Jimmy Webb and Brion Voges’s search, however, is far more nuanced than simply looking for sick rocks, and here is where “A Fine Line” departs from most other bouldering videos, which often, intentionally or not, reduce bouldering to a posed theater in which boulder problems are made into something more than what they are, and climbers exploit their two minutes on film by trying to look cool.

“A Fine Line” throws away, dismisses, and just pisses on the plot to which most climbing movies subscribe—that of the “dragon slayer,” in which a climber finds one big magnificent project, is challenged by it, and eventually slays the beast. That’s a perfectly fine storyline, and when it’s done right, it’s extremely compelling, but the problem is that most of the time, we aren’t slaying dragons—more like shooting deer in a zoo. The longer I climb, the more I realize that dragons—those big, life-altering projects—only come along once in awhile and only if we’re lucky. Filmmakers get into trouble when, needing a plot, they dramatize the route and climber in order to mesh with this conceit. The more it’s done, the more cynical viewers become because we begin to see all climbs and climbers on films as at least partially disingenuous.

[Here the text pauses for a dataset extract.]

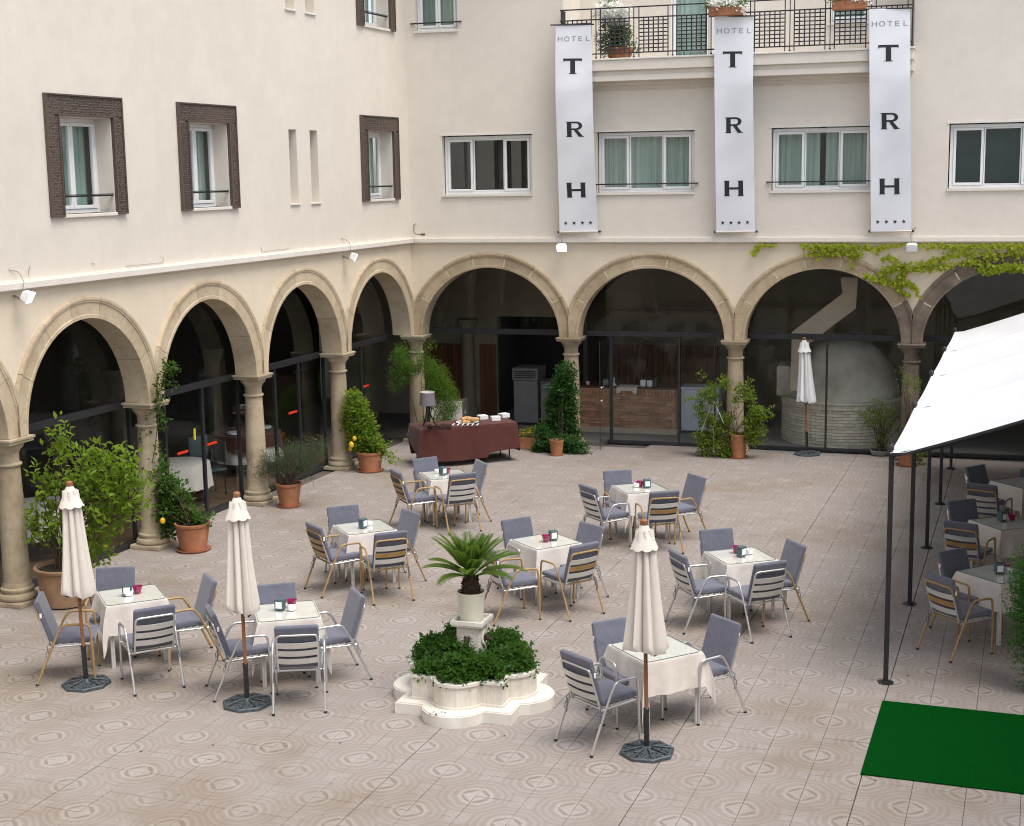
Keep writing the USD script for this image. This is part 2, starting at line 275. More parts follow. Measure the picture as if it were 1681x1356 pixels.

The proof, for me, that “A Fine Line” is such a successful departure from this trope is the entire lack of grades throughout the movie. No problems are given grades—in fact, they are scarcely even given names. The fact that I didn’t even notice this until halfway through the film blew my mind because, usually, this omission is extremely bothersome to me as a viewer (and editor). We all know that grades aren’t the most important part of the climbing experience, but they are still important. Especially for vicarious viewers of media, who can’t touch the rock but can at least come closer to it by knowing whether something is V2 or V12. That information, as fraught as it may be, inevitably informs an understanding of what one is seeing.

Other climbing films have tried to showcase bouldering as the soulful pursuit that we all know it to be—and they often try to do it by simply not mentioning what something is graded. The result is often the opposite of what’s intended because the omission is such a glaring elephant in the room—you think about grades even more because you wonder. Capturing bouldering’s elusive, slippery soul—on film, paper or otherwise—isn’t simply a matter of showing a rad-looking problem and omitting its grade. The entire composition must plunge further and deeper, and this is exactly what “A Fine Line” does.

The film isn’t just about Webb and Voges’ search to find hard boulder problems; the film is about the search itself, and I think therein is the difference.

Congrats on Andrew Kornylak and Josh Fowler on doing something different, and doing it successfully. This film got me really, really, really psyched to go bouldering.